Immerhin war der FDP-Minister klug genug, noch nicht für den Bau neuer Atomkraftwerke zu plädieren. So wie es am Wochenende der Präsident des Arbeitgeberverbandes Gesamtmetall, Stefan Wolf, getan hatte. Neben einem Weiterbetrieb sprach dieser sich für den Bau neuer Reaktoren aus. Er argumentierte damit, dass weltweit derzeit 50 neue Reaktoren gebaut werden.

Dass Lindner so vorprescht, wird manchen bei den Grünen verärgert haben, vor allem, dass er Kernkraftwerke als klimafreundlich bezeichnet. Gerade weil sie es nicht sind, wollen die Grünen sie seit Jahren abschaffen und durch erneuerbare Energien ersetzen. Hinzu kommt, dass sie eben nicht durchweg als sicher gelten und viel Atommüll produzieren.

Umfrage: Mehrheit der Grünen-Wähler für eine Laufzeitverlängerung

Doch auch in der Partei lenken viele bereits ein. Es sieht danach aus, dass sie die Kröte der längeren Laufzeiten wohl schlucken werden müssen. Kommende Woche werden sich die Grünen jedenfalls eindeutig positionieren müssen, ebenso die SPD. Beide Parteien warten derzeit noch das Ergebnis des zweiten Stresstests ab. Denn da geht es auch um die Frage, ob uns Atomstrom in der Gaskrise helfen kann. Ferner geht es neben Energiesicherheit auch um sichere Kernkraftwerke.

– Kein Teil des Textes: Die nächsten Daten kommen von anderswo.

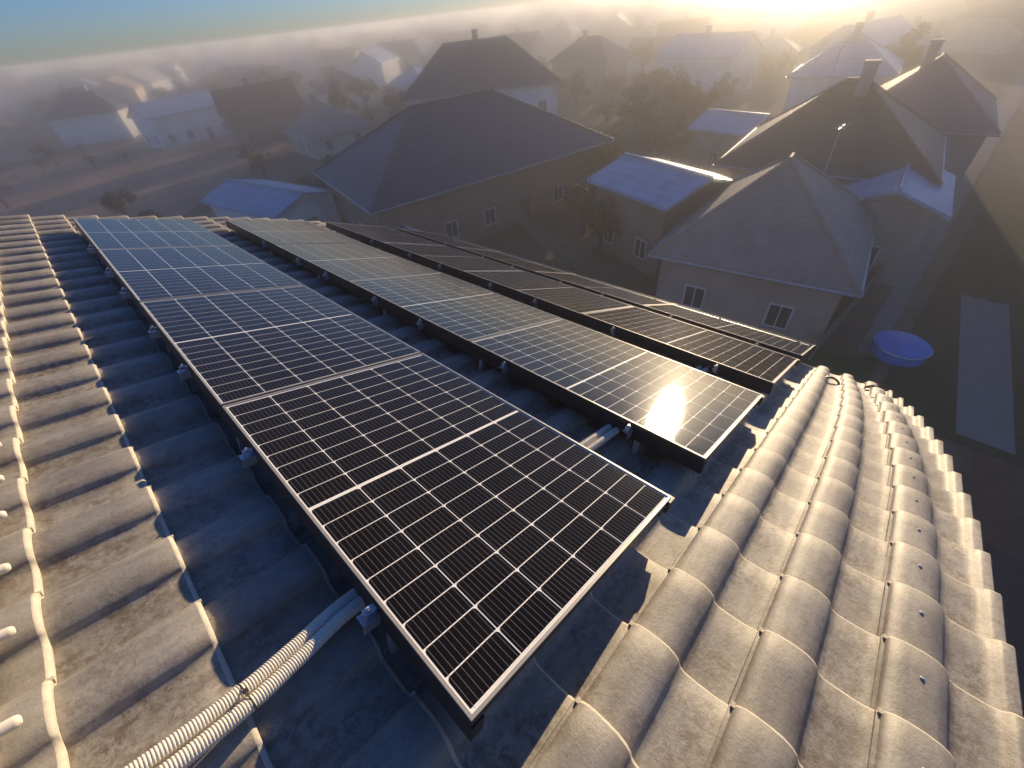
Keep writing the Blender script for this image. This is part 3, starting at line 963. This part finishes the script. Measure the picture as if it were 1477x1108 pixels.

Interessant ist derweil, was sich an der Basis tut. Laut einer neuen Insa-Umfrage ist die Mehrheit der Grünen-Wähler für eine Laufzeitverlängerung für die verbleibenden Atomkraftwerke in Deutschland. 54 Prozent sehen das als gute Lösung, um die Energieversorgung unabhängiger von russischem Gas zu machen. Das überrascht, war es doch gerade die Basis, die oft gegen Beschlüsse der Bundespartei meuterte. Da ist in Sachen Atomenergie womöglich die von der Realität eingeforderte Vernunft eingetreten – trotz aller Risiken für die Umwelt.